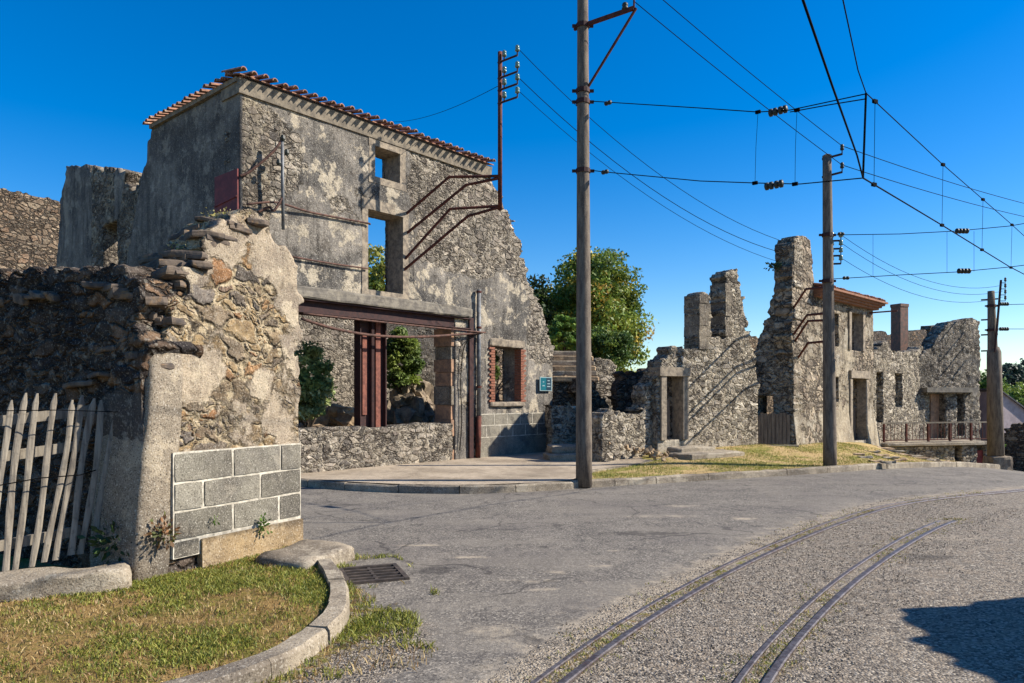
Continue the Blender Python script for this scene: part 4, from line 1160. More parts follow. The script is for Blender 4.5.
# cable post at left of the facade
cp = thing('cable_post', 'slim grey pipe bracketed to the facade near its left corner carrying cable insulators', 'cable post', fp(273, 235, 0.3))
q0, q1 = fp(274, 232, 0.32), fp(273, 141, 0.32)
mb = MB(); mb.tube([q0, q1], 0.032, 8); mb.build('pipe', M['pipe'], cp, smooth=True)
for (ya, yb, xb) in ((142, 176, 240), (201, 212, 258)):
    mb = MB(); mb.tube(catmull([fp(273, ya, 0.32), fp(266, ya + 12, 0.28), fp(xb + 8, yb - 4, 0.1), fp(xb, yb, 0.02)], 4), 0.025, 6); mb.build('stay', M['cablebrown'], cp)
for (px_, py_) in ((277, 156), (269, 166), (273, 142)):
    mb = MB(); c = fp(px_, py_, 0.34); mb.tube([c - (0, 0, 0.06), c - (0, 0, 0.02), c + (0, 0, 0.05)], [0.03, 0.05, 0.035], 8); mb.build('insulator', M['ceramic'], cp)

# bracket masts with insulators
def insulator_mb(c, r=0.05):
    mb = MB(); c = np.array(c, float)
    mb.tube([c, c + (0, 0, .03), c + (0, 0, .06), c + (0, 0, .075), c + (0, 0, .11), c + (0, 0, .13)], [r * 0.9, r, r * 0.75, r * 0.95, r * 0.8, r * 0.35], 8)
    return mb
def iron_bracket(label, base, ztop, zbot, outs, arms, ins_dir, zins, r=0.05):
    t_ = thing('iron_bracket', label, 'iron bracket', (base[0], base[1], zbot), group='gallows brackets with glass insulators')
    mb = MB(); mb.tube([(base[0], base[1], zbot), (base[0], base[1], ztop)], r, 8); mb.build('mast', M['rust'], t_, smooth=True)
    for pts in arms:
        mb = MB(); mb.tube(pts, 0.032, 6); mb.build('arm', M['rust'], t_)
    for z in zins:
        mb = MB(); c = np.array((base[0], base[1], z)); e = c + np.array((*ins_dir, 0.0))
        mb.tube([c - np.array((*ins_dir, 0)) * 0.12, e], 0.024, 6); mb.tube([e, e + (0, 0, 0.09)], 0.015, 6)
        mb.tube([c + np.array((*ins_dir, 0)) * 0.25, c + np.array((*ins_dir, 0)) * 0.25 + (0, 0, 0.09)], 0.015, 6)
        ca_ = mb.build('crossarm', M['darkrust'], t_)
        insulator_mb(e + (0, 0, 0.09), 0.055).build('insulator', M['glassins'], ca_, smooth=True)
        insulator_mb(c + np.array((*ins_dir, 0)) * 0.25 + (0, 0, 0.09), 0.055).build('insulator', M['glassins'], ca_, smooth=True)
    return t_
B1 = P(500, 200, 16.12)[:2]
zB = lambda py: EAVE * 0 + EYE + (HY - py) / F * 16.12
arms = []
for (ym, yk, xk, xw, yw) in ((176, 177, 449, 406, 214), (178, 185, 466, 407, 233), (206, 209, 450, 405, 259), (207, 216, 468, 404, 270)):
    w = fp(xw, yw, 0.0)
    m_ = np.array((B1[0], B1[1], zB(ym)))
    # knee on the way: same image line, part of the way out
    dk = w[1] + (m_[1] - w[1]) * (xk - xw) / (500 - xw)
    arms.append([m_, P(xk, yk, dk), w])
iron_bracket('tall rusty gallows bracket with four insulator arms standing out from the big facade', B1, zB(52), zB(210), None, arms, (0.38, -0.32), [zB(62), zB(78), zB(90), zB(103)])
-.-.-
Repeat the listing above up to and including the line with "mb = MB(); c = fp(px_, py_, 0.34);", starting from its first line. Drop any pictures.

Correct response
Continue the Blender Python script for this scene: part 4, from line 1160. More parts follow. The script is for Blender 4.5.
# cable post at left of the facade
cp = thing('cable_post', 'slim grey pipe bracketed to the facade near its left corner carrying cable insulators', 'cable post', fp(273, 235, 0.3))
q0, q1 = fp(274, 232, 0.32), fp(273, 141, 0.32)
mb = MB(); mb.tube([q0, q1], 0.032, 8); mb.build('pipe', M['pipe'], cp, smooth=True)
for (ya, yb, xb) in ((142, 176, 240), (201, 212, 258)):
    mb = MB(); mb.tube(catmull([fp(273, ya, 0.32), fp(266, ya + 12, 0.28), fp(xb + 8, yb - 4, 0.1), fp(xb, yb, 0.02)], 4), 0.025, 6); mb.build('stay', M['cablebrown'], cp)
for (px_, py_) in ((277, 156), (269, 166), (273, 142)):
    mb = MB(); c = fp(px_, py_, 0.34); mb.tube([c - (0, 0, 0.06), c - (0, 0, 0.02), c + (0, 0, 0.05)], [0.03, 0.05, 0.035], 8); mb.build('insulator', M['ceramic'], cp)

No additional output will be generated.